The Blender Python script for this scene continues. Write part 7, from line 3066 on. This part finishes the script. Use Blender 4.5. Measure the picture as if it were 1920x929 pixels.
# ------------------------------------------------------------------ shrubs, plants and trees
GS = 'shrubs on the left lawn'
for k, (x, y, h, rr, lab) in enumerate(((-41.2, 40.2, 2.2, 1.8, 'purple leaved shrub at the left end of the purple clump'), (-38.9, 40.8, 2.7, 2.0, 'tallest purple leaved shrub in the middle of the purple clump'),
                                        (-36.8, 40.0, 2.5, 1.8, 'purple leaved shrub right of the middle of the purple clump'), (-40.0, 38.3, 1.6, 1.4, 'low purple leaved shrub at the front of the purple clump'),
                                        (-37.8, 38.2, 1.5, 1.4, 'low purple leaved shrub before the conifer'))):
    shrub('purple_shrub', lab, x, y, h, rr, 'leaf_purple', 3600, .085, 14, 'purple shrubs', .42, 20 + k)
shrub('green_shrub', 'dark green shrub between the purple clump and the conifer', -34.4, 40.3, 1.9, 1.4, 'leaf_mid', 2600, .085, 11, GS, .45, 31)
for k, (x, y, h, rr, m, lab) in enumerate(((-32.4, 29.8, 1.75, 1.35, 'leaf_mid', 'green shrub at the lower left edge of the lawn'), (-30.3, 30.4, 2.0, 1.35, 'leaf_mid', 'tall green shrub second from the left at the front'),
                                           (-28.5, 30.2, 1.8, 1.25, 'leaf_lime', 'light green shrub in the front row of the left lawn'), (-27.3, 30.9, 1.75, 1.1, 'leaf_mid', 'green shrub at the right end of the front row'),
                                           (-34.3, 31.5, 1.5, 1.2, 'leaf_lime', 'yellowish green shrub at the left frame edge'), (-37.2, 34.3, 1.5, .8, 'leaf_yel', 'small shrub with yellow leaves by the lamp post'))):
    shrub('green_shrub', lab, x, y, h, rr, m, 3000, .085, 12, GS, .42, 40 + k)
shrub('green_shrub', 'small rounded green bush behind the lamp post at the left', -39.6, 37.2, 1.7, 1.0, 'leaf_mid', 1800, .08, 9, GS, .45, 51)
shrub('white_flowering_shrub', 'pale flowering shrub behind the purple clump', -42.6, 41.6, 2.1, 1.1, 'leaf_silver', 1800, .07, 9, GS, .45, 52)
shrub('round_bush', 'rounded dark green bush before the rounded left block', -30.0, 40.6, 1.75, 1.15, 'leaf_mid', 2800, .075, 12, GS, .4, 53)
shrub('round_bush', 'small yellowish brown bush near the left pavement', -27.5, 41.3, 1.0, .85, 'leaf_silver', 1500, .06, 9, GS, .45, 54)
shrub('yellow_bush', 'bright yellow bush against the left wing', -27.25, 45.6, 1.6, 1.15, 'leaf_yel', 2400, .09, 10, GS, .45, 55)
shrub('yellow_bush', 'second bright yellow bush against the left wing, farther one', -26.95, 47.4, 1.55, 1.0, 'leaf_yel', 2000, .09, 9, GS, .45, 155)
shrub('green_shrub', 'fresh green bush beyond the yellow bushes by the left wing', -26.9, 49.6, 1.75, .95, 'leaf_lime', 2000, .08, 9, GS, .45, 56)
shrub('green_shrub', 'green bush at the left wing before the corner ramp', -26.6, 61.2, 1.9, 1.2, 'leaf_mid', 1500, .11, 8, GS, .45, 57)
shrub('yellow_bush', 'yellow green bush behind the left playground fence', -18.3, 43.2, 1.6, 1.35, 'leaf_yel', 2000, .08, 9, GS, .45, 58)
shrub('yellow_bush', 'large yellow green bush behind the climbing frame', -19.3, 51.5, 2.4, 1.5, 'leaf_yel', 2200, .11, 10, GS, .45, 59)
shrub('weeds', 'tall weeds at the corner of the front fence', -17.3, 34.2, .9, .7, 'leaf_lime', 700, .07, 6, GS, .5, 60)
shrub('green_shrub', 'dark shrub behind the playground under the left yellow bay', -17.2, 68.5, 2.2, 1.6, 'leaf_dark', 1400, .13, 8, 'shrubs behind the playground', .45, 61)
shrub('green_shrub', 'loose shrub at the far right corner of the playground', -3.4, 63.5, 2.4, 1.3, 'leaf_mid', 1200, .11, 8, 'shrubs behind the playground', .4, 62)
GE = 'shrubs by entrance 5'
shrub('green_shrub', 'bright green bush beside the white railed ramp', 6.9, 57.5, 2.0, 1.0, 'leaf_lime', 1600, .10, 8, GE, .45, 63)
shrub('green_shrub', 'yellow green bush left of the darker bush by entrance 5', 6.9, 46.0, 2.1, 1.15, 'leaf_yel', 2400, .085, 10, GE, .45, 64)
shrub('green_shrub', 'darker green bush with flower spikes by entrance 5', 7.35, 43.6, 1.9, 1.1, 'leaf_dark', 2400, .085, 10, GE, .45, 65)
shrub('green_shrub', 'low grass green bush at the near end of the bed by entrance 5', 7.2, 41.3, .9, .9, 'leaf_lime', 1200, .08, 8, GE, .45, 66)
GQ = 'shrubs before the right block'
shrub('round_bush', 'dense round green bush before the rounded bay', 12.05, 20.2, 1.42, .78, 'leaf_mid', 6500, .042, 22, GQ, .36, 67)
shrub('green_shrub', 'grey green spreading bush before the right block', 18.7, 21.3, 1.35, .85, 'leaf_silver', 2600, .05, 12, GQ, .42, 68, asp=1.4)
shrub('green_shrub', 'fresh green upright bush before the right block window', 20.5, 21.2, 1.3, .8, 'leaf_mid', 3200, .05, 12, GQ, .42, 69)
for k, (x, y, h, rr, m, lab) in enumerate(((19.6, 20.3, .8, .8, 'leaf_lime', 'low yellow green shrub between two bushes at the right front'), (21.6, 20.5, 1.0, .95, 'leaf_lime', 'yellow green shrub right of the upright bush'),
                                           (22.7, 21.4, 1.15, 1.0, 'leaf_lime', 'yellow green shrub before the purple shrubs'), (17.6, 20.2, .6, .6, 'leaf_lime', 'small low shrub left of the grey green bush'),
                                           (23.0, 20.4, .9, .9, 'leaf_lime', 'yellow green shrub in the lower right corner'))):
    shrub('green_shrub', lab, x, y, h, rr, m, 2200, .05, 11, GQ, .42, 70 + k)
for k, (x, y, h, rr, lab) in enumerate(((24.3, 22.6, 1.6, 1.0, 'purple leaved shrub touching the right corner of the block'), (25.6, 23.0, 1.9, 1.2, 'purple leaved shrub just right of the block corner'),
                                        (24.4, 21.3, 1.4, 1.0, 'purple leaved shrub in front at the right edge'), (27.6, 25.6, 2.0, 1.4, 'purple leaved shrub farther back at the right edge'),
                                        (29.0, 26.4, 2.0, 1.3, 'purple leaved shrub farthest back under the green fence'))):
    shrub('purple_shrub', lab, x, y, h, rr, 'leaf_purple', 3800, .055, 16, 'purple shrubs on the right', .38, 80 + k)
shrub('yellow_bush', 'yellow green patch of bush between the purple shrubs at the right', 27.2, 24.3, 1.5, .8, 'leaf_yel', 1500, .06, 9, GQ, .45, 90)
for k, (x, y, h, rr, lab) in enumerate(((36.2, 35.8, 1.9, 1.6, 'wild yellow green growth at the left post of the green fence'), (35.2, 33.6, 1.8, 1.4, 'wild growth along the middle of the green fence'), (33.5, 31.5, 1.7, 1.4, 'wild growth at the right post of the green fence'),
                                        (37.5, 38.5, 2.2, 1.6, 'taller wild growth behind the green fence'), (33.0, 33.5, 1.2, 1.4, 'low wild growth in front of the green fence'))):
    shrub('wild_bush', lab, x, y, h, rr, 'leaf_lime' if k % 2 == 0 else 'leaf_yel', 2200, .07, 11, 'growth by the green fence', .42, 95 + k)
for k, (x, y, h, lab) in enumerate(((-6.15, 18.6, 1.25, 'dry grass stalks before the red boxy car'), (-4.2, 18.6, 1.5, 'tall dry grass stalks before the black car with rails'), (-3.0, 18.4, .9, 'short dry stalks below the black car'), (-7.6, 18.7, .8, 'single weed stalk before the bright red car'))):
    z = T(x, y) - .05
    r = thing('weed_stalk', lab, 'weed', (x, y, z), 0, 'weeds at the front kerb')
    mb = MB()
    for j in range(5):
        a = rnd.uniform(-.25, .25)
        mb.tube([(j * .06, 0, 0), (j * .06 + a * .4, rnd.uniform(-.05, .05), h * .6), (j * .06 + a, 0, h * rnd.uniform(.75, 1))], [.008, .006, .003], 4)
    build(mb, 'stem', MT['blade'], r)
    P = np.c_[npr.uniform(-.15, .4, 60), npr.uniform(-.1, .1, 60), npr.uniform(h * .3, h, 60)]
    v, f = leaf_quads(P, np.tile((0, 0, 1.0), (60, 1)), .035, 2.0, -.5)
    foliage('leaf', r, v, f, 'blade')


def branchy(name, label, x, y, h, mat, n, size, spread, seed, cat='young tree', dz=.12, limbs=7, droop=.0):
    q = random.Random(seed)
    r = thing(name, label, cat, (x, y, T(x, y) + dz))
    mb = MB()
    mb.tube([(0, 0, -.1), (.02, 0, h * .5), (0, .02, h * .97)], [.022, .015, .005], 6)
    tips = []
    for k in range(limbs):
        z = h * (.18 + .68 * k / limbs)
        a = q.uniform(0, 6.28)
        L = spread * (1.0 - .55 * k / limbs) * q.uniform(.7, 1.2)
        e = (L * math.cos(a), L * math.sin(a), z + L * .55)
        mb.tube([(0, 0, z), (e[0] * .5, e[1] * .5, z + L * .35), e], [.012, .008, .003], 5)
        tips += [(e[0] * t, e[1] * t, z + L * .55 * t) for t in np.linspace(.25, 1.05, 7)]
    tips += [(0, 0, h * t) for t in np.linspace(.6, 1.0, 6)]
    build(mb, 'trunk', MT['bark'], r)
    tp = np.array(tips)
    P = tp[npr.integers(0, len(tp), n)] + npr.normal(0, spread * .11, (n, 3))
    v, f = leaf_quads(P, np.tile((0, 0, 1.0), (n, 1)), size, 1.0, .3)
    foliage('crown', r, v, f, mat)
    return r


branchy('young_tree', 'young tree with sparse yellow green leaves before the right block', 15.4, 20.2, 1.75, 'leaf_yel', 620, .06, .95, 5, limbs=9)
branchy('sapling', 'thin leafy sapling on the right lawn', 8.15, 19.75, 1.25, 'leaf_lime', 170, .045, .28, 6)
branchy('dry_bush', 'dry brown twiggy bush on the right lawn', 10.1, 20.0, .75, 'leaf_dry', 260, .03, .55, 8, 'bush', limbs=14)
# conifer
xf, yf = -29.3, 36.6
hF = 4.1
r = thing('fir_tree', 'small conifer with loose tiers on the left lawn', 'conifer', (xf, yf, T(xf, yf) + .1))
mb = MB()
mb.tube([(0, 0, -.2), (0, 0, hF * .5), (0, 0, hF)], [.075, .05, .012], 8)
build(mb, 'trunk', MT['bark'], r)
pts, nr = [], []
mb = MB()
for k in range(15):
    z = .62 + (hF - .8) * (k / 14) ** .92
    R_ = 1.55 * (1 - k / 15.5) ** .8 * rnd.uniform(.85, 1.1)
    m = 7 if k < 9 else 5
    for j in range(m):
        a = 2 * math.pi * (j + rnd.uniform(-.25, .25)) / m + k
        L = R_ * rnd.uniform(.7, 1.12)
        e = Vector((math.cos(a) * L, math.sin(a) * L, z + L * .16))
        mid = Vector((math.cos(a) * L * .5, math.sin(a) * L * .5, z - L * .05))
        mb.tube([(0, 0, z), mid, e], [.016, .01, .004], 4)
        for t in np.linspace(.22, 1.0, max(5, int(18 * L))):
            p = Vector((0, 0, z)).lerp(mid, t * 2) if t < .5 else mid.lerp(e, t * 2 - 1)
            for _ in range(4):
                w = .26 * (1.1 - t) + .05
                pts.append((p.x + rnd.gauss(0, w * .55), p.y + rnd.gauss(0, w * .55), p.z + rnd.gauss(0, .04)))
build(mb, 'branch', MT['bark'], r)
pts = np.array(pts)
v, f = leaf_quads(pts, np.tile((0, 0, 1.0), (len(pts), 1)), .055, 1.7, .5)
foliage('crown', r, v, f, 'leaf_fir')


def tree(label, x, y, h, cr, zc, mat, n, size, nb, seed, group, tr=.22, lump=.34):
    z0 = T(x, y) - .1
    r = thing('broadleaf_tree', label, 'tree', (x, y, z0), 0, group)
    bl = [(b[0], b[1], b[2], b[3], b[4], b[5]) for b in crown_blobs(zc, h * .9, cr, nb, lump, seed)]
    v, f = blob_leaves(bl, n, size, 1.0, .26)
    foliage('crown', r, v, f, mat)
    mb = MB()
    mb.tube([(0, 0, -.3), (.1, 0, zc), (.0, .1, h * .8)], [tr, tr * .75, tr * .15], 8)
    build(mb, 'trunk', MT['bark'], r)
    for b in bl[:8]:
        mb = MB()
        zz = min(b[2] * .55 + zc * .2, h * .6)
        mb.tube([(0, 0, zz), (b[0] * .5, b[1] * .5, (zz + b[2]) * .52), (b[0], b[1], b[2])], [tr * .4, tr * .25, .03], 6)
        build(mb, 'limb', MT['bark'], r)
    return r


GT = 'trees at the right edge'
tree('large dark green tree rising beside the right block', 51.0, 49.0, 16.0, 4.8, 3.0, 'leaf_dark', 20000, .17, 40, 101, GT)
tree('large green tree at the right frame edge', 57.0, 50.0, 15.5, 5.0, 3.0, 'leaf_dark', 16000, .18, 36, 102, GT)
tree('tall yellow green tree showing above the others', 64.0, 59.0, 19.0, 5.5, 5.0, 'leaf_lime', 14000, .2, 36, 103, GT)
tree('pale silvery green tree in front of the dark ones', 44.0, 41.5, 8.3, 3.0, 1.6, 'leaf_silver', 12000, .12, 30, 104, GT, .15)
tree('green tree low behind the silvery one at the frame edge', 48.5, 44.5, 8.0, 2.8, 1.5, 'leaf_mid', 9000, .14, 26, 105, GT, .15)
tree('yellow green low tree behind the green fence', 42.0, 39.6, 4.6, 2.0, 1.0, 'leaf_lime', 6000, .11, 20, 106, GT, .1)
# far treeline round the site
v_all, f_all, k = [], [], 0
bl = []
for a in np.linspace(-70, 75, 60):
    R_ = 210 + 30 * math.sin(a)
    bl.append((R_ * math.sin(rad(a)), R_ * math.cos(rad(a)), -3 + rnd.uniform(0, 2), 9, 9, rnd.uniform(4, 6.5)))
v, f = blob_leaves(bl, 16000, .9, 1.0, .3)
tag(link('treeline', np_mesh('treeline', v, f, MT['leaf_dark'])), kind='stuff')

● **AIM OF THE EXERCISE**: In how many lines of the data does the string "from" appear? Give only the number.

● **FULL RESPONSE**: 2